China's top foreign exchange regulator vowed on Friday to consider new measures, including a transaction tax, to curb currency speculation, after hot money inflows intensified in 2013.

Yi Gang, head of the State Administration of Foreign Exchange, made the comments in an article in the Communist Party journal Qiushi.

Yi wrote that a Tobin tax, a tax on all spot foreign currency transactions that's named after Nobel economist James Tobin, should be "studied in depth".

It's the first time that a Chinese regulator has commented publicly on the tax, which was first suggested by Tobin in 1972.

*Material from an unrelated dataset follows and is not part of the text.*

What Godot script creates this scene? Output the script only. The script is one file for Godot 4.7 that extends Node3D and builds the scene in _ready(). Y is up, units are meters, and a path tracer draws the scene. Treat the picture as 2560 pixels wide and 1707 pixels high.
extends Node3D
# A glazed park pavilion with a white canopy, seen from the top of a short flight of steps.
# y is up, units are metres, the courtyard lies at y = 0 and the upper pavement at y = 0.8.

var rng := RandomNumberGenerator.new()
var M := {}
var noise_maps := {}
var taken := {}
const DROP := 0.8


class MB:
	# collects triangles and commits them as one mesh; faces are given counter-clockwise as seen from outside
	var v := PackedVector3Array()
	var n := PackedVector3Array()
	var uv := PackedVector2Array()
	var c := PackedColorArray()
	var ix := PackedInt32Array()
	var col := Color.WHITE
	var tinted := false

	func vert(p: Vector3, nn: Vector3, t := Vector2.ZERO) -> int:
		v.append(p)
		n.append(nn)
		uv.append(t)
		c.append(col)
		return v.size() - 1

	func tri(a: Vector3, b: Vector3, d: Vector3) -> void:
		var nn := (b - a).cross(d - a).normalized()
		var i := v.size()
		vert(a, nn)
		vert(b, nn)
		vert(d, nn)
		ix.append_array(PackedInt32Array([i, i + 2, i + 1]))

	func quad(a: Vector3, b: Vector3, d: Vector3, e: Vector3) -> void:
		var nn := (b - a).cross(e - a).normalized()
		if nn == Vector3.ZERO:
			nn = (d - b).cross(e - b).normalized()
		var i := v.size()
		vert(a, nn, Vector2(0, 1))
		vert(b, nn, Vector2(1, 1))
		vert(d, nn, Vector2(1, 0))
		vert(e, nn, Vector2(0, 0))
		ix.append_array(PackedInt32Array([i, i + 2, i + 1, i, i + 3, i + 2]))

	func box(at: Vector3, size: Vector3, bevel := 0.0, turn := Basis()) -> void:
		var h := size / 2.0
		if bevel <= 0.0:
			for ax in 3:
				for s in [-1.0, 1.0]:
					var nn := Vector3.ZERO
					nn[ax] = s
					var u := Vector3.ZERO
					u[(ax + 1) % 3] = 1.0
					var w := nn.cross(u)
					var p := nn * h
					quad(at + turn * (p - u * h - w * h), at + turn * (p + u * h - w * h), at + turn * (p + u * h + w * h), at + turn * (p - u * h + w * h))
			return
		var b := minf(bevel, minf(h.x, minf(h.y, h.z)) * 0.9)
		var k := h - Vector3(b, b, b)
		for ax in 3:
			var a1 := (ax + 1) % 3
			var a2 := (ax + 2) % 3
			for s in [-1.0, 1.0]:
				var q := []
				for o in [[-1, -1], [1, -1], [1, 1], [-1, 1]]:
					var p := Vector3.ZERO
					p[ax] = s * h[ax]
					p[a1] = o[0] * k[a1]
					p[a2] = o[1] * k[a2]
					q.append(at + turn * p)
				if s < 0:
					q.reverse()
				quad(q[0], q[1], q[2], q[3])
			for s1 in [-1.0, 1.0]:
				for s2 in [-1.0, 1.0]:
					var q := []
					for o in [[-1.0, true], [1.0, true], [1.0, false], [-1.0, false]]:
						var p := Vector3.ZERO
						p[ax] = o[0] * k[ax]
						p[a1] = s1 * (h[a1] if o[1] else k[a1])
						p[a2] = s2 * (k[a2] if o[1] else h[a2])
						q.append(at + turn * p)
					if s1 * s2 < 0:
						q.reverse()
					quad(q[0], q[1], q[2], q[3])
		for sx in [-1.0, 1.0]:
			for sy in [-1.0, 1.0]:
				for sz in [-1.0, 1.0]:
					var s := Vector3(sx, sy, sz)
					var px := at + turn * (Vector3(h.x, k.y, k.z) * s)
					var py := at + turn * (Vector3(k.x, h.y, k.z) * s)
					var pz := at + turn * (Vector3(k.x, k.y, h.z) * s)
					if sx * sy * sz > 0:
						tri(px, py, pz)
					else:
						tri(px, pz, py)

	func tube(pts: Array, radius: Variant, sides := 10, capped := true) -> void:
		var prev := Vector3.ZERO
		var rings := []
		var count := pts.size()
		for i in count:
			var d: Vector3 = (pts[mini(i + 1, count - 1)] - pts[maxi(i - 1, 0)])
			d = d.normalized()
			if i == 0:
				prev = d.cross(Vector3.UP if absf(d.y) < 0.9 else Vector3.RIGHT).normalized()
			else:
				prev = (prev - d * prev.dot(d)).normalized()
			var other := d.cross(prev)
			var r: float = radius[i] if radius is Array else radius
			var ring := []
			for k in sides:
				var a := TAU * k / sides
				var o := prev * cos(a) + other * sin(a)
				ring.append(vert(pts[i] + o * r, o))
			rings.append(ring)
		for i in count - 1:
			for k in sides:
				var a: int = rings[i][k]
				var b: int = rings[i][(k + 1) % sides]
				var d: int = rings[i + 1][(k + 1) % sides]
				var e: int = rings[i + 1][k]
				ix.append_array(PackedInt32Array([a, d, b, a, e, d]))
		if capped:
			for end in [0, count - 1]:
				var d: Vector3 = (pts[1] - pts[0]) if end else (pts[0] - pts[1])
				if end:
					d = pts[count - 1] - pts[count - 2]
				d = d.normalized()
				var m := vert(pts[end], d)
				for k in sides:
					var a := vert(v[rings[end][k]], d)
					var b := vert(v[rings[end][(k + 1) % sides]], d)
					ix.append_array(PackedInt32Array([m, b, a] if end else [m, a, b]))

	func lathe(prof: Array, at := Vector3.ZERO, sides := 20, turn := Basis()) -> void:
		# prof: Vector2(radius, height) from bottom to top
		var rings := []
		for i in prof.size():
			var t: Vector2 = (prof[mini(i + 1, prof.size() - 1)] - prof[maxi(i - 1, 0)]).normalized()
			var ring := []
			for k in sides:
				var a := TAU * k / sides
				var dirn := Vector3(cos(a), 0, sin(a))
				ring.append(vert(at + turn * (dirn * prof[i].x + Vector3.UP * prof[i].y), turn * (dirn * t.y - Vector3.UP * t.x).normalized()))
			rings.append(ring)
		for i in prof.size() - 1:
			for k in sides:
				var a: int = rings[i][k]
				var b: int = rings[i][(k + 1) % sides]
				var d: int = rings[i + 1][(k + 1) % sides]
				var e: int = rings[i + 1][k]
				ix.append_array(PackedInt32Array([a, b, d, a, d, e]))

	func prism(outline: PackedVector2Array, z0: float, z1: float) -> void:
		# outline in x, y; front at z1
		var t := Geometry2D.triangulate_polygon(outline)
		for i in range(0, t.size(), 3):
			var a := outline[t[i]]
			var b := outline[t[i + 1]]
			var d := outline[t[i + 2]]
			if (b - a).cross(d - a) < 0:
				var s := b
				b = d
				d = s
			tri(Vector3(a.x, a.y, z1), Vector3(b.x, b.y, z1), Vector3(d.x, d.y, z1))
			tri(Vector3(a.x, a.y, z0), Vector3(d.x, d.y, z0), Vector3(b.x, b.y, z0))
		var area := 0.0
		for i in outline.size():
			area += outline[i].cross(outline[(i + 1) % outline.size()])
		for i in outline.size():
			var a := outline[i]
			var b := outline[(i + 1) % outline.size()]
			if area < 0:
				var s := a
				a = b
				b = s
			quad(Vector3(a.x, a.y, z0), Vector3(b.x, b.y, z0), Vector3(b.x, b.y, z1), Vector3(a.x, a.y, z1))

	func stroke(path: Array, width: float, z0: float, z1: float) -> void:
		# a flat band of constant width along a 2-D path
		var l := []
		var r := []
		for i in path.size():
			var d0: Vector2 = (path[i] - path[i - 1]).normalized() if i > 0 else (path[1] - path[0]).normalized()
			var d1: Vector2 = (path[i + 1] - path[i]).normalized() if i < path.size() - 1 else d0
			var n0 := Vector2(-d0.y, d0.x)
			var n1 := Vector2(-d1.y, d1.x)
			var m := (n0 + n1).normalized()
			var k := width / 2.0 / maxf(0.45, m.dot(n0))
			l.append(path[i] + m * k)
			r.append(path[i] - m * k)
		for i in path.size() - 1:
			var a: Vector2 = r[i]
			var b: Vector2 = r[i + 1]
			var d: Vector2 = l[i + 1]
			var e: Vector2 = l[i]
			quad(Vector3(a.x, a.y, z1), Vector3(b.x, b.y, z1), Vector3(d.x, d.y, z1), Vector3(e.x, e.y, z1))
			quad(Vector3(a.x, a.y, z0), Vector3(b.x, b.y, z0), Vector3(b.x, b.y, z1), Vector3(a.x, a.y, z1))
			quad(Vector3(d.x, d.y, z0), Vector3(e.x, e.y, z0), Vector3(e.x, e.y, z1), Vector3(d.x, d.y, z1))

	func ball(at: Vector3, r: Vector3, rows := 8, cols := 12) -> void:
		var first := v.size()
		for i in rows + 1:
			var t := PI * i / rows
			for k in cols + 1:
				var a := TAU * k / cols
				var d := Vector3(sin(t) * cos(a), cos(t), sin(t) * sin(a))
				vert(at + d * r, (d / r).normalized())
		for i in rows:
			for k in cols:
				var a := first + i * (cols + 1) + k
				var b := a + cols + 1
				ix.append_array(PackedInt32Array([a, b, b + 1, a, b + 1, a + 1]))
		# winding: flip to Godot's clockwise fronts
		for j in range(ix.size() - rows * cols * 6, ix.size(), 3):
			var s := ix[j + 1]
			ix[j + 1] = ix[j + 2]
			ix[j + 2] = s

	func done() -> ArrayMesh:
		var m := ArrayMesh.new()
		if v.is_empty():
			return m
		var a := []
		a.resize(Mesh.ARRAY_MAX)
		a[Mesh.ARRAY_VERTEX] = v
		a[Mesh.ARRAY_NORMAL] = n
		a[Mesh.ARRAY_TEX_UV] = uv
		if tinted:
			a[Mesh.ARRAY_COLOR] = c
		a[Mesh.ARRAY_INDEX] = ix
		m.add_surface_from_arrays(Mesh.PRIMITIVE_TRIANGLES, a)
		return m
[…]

In 2011, the European Commission proposed to introduce a financial transaction tax within the European Union by 2014. The tax would affect transactions among financial institutions, with a charge of 0.1 percent on the exchange of shares and bonds and 0.01 percent on derivative contracts.

Low rates in the United States have sent increasing amounts of hot money, or speculative funds, into emerging markets including China in search of higher returns.

Last month, China reported its widest trade surplus in almost five years. The surplus rose to $33.8 billion in November from $31.1 billion the month before.

Exports jumped 12.7 percent, well ahead of October's 5.6 percent growth. Imports rose a more modest 5.3 percent.

Zhou Hao, an economist with Australia and New Zealand Bank Group Ltd, said that part of the growth in the export figure in November resulted from speculative funds, or hot money, in the guise of normal trade.

The surplus with the United States alone was $22.4 billion in November. December data is not yet available, but the market consensus is for a surplus of at least another $31 billion.

Chen Bo, a professor at the Shanghai University of Finance and Economics, feels that a Tobin tax will serve as a market-oriented method to reduce speculation in the foreign exchange market, in place of the current system where the central bank gives approval on a case-to-case basis.

"The tax will make certain otherwise profitable transactions unprofitable and thus reduce speculation," he said.

The tax, he added, will likely be rolled out together with a quota system to regulate the foreign exchange market. The scope of the tax will probably be nationwide, rather than trials in selected areas.

The measures, said Chen, will be temporary, before China makes its capital account fully convertible.

In its 60-point blueprint in November guiding China's reforms over the next decade, Beijing promised the liberalization will be completed by 2020.